Begin MATERIAL

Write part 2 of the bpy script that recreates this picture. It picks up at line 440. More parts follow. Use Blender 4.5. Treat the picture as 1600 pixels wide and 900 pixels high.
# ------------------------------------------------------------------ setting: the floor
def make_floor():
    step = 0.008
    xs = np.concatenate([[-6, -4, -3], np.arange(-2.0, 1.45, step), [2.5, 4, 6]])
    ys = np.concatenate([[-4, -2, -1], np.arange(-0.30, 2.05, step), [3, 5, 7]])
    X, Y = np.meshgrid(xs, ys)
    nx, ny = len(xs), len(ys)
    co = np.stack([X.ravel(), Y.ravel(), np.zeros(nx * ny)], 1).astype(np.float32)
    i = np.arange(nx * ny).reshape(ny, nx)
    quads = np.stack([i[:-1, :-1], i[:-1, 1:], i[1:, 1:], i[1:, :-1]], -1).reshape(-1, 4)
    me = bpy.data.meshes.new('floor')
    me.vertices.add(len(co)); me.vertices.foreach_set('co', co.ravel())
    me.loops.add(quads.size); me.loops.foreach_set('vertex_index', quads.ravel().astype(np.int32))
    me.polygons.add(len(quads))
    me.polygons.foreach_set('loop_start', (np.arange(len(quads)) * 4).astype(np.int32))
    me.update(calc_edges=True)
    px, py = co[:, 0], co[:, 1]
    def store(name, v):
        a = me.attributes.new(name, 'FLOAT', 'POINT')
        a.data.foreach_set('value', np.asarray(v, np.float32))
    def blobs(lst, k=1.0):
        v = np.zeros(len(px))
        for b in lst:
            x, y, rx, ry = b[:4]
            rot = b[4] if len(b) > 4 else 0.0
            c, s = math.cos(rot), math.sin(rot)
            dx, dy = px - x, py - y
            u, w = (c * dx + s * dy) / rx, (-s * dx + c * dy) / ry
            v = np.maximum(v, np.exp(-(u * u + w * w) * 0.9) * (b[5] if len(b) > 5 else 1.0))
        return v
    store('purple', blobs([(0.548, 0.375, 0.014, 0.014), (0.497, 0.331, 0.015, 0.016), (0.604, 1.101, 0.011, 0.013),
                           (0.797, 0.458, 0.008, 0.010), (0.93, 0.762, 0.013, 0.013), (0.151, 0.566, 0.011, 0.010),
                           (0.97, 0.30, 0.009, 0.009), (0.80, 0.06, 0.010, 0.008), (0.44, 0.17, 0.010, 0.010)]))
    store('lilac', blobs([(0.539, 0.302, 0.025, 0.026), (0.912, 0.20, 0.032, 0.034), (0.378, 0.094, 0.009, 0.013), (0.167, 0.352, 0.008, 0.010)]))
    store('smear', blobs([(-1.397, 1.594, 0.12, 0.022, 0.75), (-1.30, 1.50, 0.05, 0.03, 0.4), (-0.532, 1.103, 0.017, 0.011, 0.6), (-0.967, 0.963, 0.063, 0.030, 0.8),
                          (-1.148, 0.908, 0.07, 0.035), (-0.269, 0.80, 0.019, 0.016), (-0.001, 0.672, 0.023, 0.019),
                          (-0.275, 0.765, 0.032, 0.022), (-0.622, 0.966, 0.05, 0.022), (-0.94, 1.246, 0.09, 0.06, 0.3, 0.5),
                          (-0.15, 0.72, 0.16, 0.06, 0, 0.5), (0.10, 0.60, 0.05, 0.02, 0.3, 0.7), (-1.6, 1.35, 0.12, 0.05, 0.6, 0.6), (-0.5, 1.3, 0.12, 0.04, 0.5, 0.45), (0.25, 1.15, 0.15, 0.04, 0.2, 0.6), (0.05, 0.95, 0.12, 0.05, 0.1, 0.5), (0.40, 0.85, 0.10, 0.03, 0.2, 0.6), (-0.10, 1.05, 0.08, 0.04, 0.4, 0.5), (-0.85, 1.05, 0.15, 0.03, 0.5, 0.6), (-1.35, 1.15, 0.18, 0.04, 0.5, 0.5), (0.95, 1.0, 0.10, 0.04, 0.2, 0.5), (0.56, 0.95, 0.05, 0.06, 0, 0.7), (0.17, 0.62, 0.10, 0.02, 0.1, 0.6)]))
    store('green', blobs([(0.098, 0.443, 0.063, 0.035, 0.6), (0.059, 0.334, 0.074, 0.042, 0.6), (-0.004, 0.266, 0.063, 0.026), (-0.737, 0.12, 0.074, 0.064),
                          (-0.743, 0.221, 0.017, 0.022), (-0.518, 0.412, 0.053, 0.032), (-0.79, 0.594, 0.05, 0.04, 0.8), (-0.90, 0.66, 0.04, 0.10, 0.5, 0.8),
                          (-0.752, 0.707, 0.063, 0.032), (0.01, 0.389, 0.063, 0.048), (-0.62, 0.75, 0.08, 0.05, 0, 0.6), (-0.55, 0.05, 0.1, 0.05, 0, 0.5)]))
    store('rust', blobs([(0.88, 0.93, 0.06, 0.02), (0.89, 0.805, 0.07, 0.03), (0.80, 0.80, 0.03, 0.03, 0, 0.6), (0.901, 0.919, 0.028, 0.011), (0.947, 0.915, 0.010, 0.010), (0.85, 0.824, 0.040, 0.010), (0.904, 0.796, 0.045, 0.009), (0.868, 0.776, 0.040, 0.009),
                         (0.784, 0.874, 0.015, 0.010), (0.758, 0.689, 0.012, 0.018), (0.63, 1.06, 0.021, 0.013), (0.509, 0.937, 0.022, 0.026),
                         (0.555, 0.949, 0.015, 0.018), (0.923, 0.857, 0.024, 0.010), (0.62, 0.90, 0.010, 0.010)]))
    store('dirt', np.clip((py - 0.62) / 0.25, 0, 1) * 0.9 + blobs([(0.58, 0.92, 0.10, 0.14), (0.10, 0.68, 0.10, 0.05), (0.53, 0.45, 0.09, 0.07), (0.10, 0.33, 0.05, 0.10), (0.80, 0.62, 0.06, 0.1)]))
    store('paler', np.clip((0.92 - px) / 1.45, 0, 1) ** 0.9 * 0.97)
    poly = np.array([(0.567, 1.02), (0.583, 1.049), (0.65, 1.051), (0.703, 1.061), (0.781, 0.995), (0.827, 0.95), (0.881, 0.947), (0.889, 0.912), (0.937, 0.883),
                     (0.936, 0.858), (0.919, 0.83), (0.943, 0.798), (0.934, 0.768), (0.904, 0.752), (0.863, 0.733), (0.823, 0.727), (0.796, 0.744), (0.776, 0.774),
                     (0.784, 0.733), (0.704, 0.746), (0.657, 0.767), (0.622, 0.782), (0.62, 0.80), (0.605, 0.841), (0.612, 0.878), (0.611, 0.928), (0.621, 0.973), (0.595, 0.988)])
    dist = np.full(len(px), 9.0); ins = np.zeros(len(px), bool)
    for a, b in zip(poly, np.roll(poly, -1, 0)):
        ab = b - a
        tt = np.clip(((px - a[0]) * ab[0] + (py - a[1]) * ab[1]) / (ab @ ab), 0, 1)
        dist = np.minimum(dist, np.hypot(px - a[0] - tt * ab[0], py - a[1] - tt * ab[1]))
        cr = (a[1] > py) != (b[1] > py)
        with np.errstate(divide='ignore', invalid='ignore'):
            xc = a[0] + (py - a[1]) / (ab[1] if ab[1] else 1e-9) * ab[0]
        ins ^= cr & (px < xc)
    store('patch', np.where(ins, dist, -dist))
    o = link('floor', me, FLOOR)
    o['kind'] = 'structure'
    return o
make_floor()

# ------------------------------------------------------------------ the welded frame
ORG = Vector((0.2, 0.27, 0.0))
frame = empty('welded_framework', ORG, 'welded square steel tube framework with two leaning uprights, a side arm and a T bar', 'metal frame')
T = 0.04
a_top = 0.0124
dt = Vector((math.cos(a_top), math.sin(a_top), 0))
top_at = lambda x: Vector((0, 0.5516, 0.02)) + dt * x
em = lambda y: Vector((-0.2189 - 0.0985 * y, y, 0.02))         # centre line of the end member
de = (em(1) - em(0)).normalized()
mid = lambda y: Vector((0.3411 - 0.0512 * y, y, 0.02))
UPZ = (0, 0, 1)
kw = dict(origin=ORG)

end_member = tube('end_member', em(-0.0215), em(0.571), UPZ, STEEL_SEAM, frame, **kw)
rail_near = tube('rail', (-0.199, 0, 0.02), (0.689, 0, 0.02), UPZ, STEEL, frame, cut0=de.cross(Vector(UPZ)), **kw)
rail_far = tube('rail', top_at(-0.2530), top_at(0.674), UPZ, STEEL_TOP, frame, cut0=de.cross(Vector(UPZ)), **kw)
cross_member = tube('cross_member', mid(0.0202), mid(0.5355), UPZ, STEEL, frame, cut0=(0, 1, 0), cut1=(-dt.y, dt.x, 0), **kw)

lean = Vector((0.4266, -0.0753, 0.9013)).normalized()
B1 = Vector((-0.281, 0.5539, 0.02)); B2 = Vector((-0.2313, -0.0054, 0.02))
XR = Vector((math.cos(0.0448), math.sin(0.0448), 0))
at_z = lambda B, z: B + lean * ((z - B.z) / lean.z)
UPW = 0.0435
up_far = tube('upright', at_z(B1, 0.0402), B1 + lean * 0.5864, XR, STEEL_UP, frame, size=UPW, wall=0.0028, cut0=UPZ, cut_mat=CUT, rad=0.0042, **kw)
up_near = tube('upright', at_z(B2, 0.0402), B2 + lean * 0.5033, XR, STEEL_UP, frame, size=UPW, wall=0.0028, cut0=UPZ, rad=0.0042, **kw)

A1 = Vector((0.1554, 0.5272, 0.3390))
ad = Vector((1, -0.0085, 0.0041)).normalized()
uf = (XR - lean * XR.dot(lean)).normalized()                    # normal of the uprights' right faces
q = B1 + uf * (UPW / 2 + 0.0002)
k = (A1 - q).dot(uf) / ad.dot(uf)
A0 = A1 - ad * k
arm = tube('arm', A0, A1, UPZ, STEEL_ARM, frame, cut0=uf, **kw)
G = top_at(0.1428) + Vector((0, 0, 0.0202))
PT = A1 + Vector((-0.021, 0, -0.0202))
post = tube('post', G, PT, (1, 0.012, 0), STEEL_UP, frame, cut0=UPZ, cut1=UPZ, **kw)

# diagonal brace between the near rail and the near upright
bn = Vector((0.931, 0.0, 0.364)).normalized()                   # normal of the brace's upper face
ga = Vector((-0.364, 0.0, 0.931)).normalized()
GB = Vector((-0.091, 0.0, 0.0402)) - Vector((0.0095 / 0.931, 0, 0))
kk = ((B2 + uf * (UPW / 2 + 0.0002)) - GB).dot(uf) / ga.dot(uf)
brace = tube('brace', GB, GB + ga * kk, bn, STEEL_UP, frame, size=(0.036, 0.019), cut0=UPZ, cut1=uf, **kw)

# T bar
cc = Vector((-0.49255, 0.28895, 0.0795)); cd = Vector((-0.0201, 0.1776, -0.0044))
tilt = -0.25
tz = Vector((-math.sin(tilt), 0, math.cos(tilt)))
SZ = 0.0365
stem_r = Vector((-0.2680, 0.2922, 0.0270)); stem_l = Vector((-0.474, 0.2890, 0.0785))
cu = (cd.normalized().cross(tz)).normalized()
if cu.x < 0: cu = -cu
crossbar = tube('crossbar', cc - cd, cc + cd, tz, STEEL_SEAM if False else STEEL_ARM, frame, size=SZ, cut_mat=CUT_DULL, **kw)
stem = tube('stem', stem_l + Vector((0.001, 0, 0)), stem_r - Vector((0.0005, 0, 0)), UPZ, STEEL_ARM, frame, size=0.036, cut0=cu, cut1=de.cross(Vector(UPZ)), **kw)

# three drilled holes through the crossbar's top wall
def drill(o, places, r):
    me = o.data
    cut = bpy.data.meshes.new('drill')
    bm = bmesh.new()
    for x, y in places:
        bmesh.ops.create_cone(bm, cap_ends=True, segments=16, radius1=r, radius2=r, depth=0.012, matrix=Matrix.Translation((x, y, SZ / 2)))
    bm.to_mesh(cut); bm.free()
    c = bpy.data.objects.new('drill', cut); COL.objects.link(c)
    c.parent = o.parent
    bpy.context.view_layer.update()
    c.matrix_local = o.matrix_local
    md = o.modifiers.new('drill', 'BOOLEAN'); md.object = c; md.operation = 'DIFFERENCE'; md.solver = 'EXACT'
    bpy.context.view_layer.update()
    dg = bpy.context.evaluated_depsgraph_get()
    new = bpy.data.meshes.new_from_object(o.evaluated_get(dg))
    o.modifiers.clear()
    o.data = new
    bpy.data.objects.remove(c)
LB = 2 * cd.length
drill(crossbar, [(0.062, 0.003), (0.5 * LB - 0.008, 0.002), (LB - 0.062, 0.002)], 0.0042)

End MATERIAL

| WHAT YOU HAVE TO DO |
Print the lines from the line with "o = link('floor', me, FLOOR)" to the line with "dt.x, 0), **kw)" exactly, and print nothing else. Both of those lines are included.

| RESULT BELOW |
    o = link('floor', me, FLOOR)
    o['kind'] = 'structure'
    return o
make_floor()

# ------------------------------------------------------------------ the welded frame
ORG = Vector((0.2, 0.27, 0.0))
frame = empty('welded_framework', ORG, 'welded square steel tube framework with two leaning uprights, a side arm and a T bar', 'metal frame')
T = 0.04
a_top = 0.0124
dt = Vector((math.cos(a_top), math.sin(a_top), 0))
top_at = lambda x: Vector((0, 0.5516, 0.02)) + dt * x
em = lambda y: Vector((-0.2189 - 0.0985 * y, y, 0.02))         # centre line of the end member
de = (em(1) - em(0)).normalized()
mid = lambda y: Vector((0.3411 - 0.0512 * y, y, 0.02))
UPZ = (0, 0, 1)
kw = dict(origin=ORG)

end_member = tube('end_member', em(-0.0215), em(0.571), UPZ, STEEL_SEAM, frame, **kw)
rail_near = tube('rail', (-0.199, 0, 0.02), (0.689, 0, 0.02), UPZ, STEEL, frame, cut0=de.cross(Vector(UPZ)), **kw)
rail_far = tube('rail', top_at(-0.2530), top_at(0.674), UPZ, STEEL_TOP, frame, cut0=de.cross(Vector(UPZ)), **kw)
cross_member = tube('cross_member', mid(0.0202), mid(0.5355), UPZ, STEEL, frame, cut0=(0, 1, 0), cut1=(-dt.y, dt.x, 0), **kw)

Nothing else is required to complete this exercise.